Nakahira Accepted to Operations Research
Nakahira's paper on Generalized Exact Scheduling: a Minimal-Variance Distributed Deadline Scheduler has been accepted to the INFORMS Journal Operations Research. The team of researchers showed the well-known exact scheduling algorithm is the solution to the optimization problem of maximizing service capacity predictability.
"In this paper, we adapt tools from optimization and control theory to characterize the optimal distributed policies in a broad range of settings without any approximation," says Yorie Nakahira, assistant professor of electrical and computer engineering. "Further, we provide a novel performance bound that describes the gap between the performance of optimal distributed policies and the performance of optimal centralized policies."
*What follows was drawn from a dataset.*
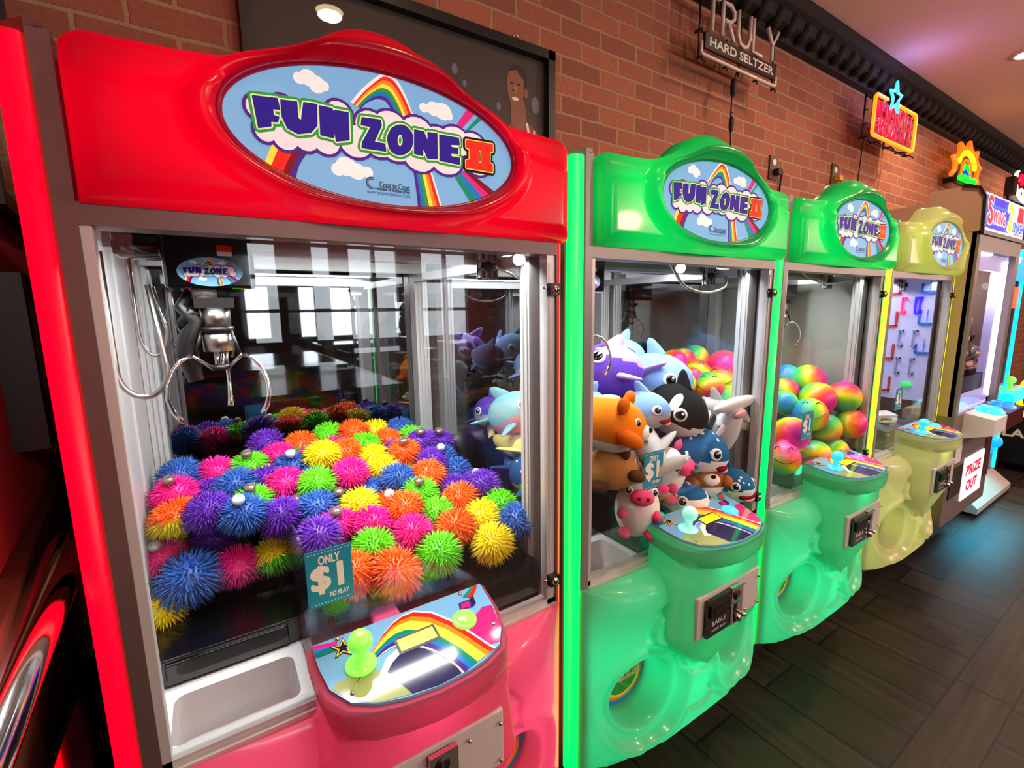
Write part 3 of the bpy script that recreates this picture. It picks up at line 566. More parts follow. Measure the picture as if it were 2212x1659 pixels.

The team found a stochastic counterpart of the valley-filling algorithms in deterministic scheduling problems by solving the optimization problem to maximize service capacity stability in a stochastic system. Generalizing these two observations, the paper presents how to optimally trade-off the penalties of unmet demands vs. deadline extension and integrate exact scheduling and valley-filling to Pareto-optimality balance system predictability and stability.
"Our finding can ultimately lead to more efficient power distribution networks, which optimally match the energy supply to changing demand," says Nakahira. "It can also lead to more efficient cloud computing services by allowing the computing capacity to be optimally adjusted based on incoming loads."